One of China’s largest research funders has extended the eligibility of female researchers for its early career award to age 48.
The age limit for the Excellent Young Scientist Fund, run by the National Natural Science Foundation of China (NSFC), was previously set at 45 for male and female applicants.
But women have been given three extra years to apply for the fund, which offers grants of 4 million yuan (£435,000) over a five-year period, in an attempt to improve diversity and recognise the impact of childbearing and caring responsibilities on career paths.
Universities and science institutes have been told by China’s government to prioritise female researchers for funding, with the Ministry of Science and Technology identifying age-related limits on funding as a particular concern.
Under the current system, working mothers may miss out on crucial funding in their twenties and thirties, and are then made to retire in their fifties, making it difficult for them to reach professorships or leadership positions.
The announcement triggered debate online. On one forum for university teachers, one poster asked: “What about gender equality?
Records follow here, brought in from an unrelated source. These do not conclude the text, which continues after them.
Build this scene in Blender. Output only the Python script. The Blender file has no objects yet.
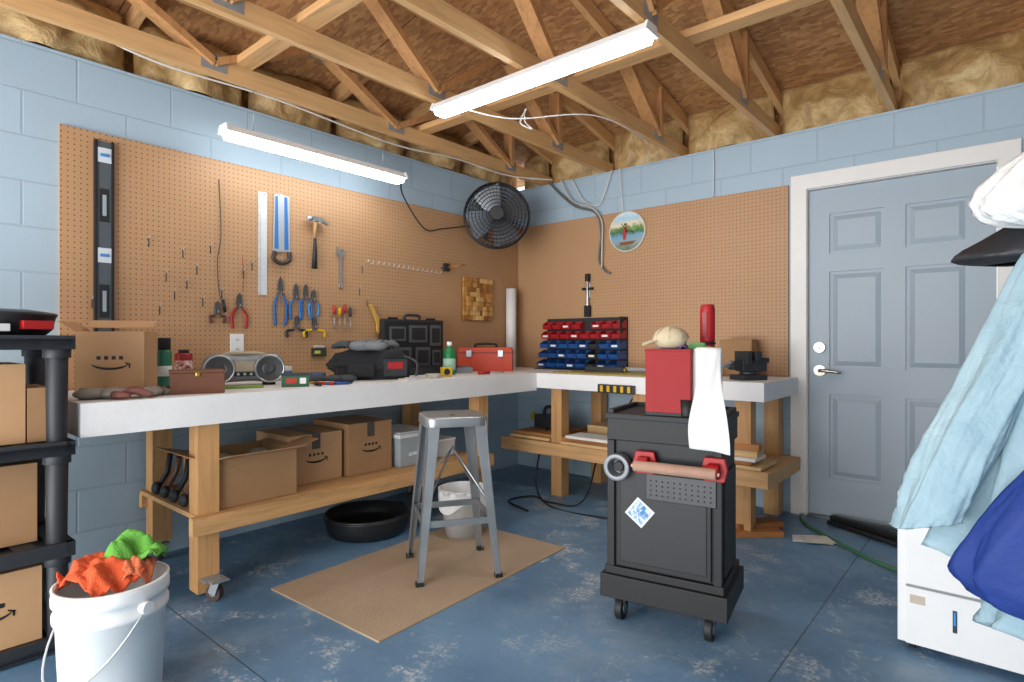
import bpy, bmesh, math, random
from mathutils import Vector, Matrix, noise
random.seed(7)
R=math.radians; pi=math.pi
SC=bpy.context.scene.collection
try: bpy.context.scene.view_settings.view_transform='Standard'
except Exception: pass

# ------------------------------------------------------------------ materials
def lin(c):
    if isinstance(c,str):
        c=[int(c[i:i+2],16)/255 for i in (0,2,4)]
    return tuple((x/12.92 if x<=.04045 else ((x+.055)/1.055)**2.4) for x in c[:3])+(1,)
class NT:
    def __init__(s,name):
        s.m=bpy.data.materials.new(name); s.m.use_nodes=True
        s.t=s.m.node_tree; s.n=s.t.nodes; s.b=s.n['Principled BSDF']
    def new(s,t,**k):
        n=s.n.new(t)
        for a,v in k.items(): setattr(n,a,v)
        return n
    def l(s,a,b): s.t.links.new(a,b)
    def math(s,op,a,b=None,c=None):
        n=s.new('ShaderNodeMath',operation=op)
        for i,v in enumerate((a,b,c)):
            if v is None: continue
            if isinstance(v,(int,float)): n.inputs[i].default_value=v
            else: s.l(v,n.inputs[i])
        return n.outputs[0]
    def mix(s,f,a,b):
        n=s.new('ShaderNodeMix',data_type='RGBA')
        if isinstance(f,(int,float)): n.inputs[0].default_value=f
        else: s.l(f,n.inputs[0])
        for i,v in ((6,a),(7,b)):
            if isinstance(v,tuple): n.inputs[i].default_value=v
            else: s.l(v,n.inputs[i])
        return n.outputs[2]
    def coord(s,sc=(1,1,1),kind='Object'):
        tc=s.new('ShaderNodeTexCoord'); mp=s.new('ShaderNodeMapping')
        mp.inputs['Scale'].default_value=sc
        s.l(tc.outputs[kind],mp.inputs['Vector']); return mp.outputs[0]
    def noise(s,vec,scale,detail=4,rough=.6,dist=0):
        n=s.new('ShaderNodeTexNoise'); n.inputs['Scale'].default_value=scale
        n.inputs['Detail'].default_value=detail; n.inputs['Roughness'].default_value=rough
        n.inputs['Distortion'].default_value=dist
        s.l(vec,n.inputs['Vector']); return n.outputs[0]
    def ramp(s,f,stops):
        n=s.new('ShaderNodeValToRGB'); e=n.color_ramp.elements
        e[0].position=stops[0][0]; e[0].color=stops[0][1]
        e[1].position=stops[1][0]; e[1].color=stops[1][1]
        for p,c in stops[2:]:
            k=e.new(p); k.color=c
        s.l(f,n.inputs[0]); return n.outputs[0]
    def bump(s,h,st=.3,d=.01):
        n=s.new('ShaderNodeBump'); n.inputs['Strength'].default_value=st; n.inputs['Distance'].default_value=d
        s.l(h,n.inputs['Height']); s.l(n.outputs[0],s.b.inputs['Normal'])
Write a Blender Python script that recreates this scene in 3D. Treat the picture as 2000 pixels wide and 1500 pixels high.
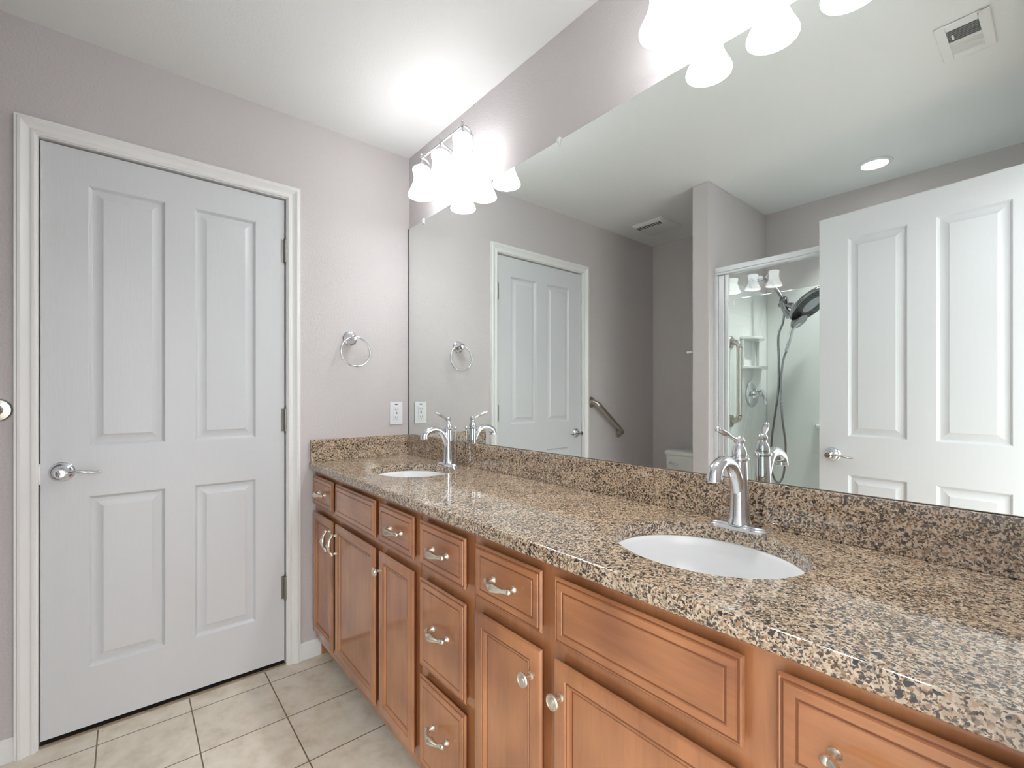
import bpy, bmesh, math, random
from mathutils import Vector, Matrix
random.seed(7)
for o in list(bpy.data.objects): bpy.data.objects.remove(o)
SC = bpy.context.scene
COL = SC.collection
PI = math.pi

# ------------------------------------------------------------------ camera
cam_d = bpy.data.cameras.new('camera')
cam = bpy.data.objects.new('camera', cam_d); COL.objects.link(cam)
cam_d.sensor_fit = 'HORIZONTAL'; cam_d.sensor_width = 36.0
cam_d.lens = 901.07 / 2000 * 36.0
cam_d.shift_y = 23.03 / 2000
cam_d.clip_start = 0.02
YAW = 0.6958
cam.location = (2.1988, -1.1359, 1.1862)
cam.rotation_euler = Vector((-math.cos(YAW), math.sin(YAW), 0)).to_track_quat('-Z', 'Y').to_euler()
SC.camera = cam

# ------------------------------------------------------------------ light, exposure
W = bpy.data.worlds.new('world'); SC.world = W; W.use_nodes = True
_n, _l = W.node_tree.nodes, W.node_tree.links      # fill light added through the doorway, graded by height and side
_g = _n.new('ShaderNodeTexCoord'); _s = _n.new('ShaderNodeSeparateXYZ'); _r = _n.new('ShaderNodeValToRGB')
_l.new(_g.outputs['Generated'], _s.inputs[0]); _m = _n.new('ShaderNodeMath'); _m.operation = 'MULTIPLY_ADD'; _m.inputs[1].default_value = .5; _m.inputs[2].default_value = .5
_l.new(_s.outputs['Z'], _m.inputs[0]); _l.new(_m.outputs[0], _r.inputs[0]); 
_y = _n.new('ShaderNodeMapRange'); _y.inputs['From Min'].default_value = -.9; _y.inputs['From Max'].default_value = .5; _y.inputs['To Min'].default_value = .58; _y.inputs['To Max'].default_value = .88
_l.new(_s.outputs['Y'], _y.inputs['Value'])
_v = _n.new('ShaderNodeVectorMath'); _v.operation = 'SCALE'; _l.new(_r.outputs[0], _v.inputs[0]); _l.new(_y.outputs[0], _v.inputs['Scale']); _l.new(_v.outputs[0], _n['Background'].inputs[0])
_r.color_ramp.elements[0].position = .40; _r.color_ramp.elements[0].color = (.46, .47, .48, 1)
_r.color_ramp.elements[1].position = .62; _r.color_ramp.elements[1].color = (.97, .985, 1.0, 1)
WORLD = 4.0
W.node_tree.nodes['Background'].inputs[1].default_value = WORLD
BELL = 5.6
BULB = 118.0
CAN = 8.0
SPOT = 46.0
SC.view_settings.view_transform = 'Standard'
SC.view_settings.look = 'None'
SC.view_settings.gamma = 1.0
SC.view_settings.use_curve_mapping = False
SC.view_settings.exposure = 0.62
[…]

Is it gender discrimination?” Another comment said: “There is no need to promote political correctness in scientific research. We should work with our own flair.”
But Hugo Horta, associate professor of education at the University of Hong Kong, described the change as a “step in the right direction”.
“It will help to balance the gender gap in Chinese academia and above all, to make sure that deprivation capability is mitigated because it allows female academics to be able to participate and contribute to research endeavours, when before this would be much more difficult for them to do,” Dr Horta said.
NSFC has previously allowed extensions to grant durations of up to 24 months to allow for childbearing.
It has been reported that the number of female applicants to the foundation’s regional science and key project programmes has increased by 7.4 and 3.1 percentage points respectively in the decade to 2021.
However, the overall proportions of female applicants to these funds remain relatively low, at 29 per cent and 13.1 per cent.
And many other funders cut off early career funding at age 40, making it difficult for women to cover academic and family responsibilities at a time when China is promoting a three-child policy to boost its birth rate.
“I would not presume that research funders at regional levels and universities will follow suit immediately, but it creates the conditions for these institutions to be more willing to do the same in the short to mid-term,” Dr Horta said of the NSFC policy.
A paper that he co-authored shows that male and female scholars in China hold different views on gender biases, and “male academics believed that there was no gender discrimination in academia”.
Dr Horta said there were other measures that could benefit both male and female academics, including a greater focus on research quality over quantity and therefore a move away from the current “publish or perish” dynamic, allowing for longer-term projects that can enable scientists to develop more strategic and long-term research projects that are able to meet complex challenges.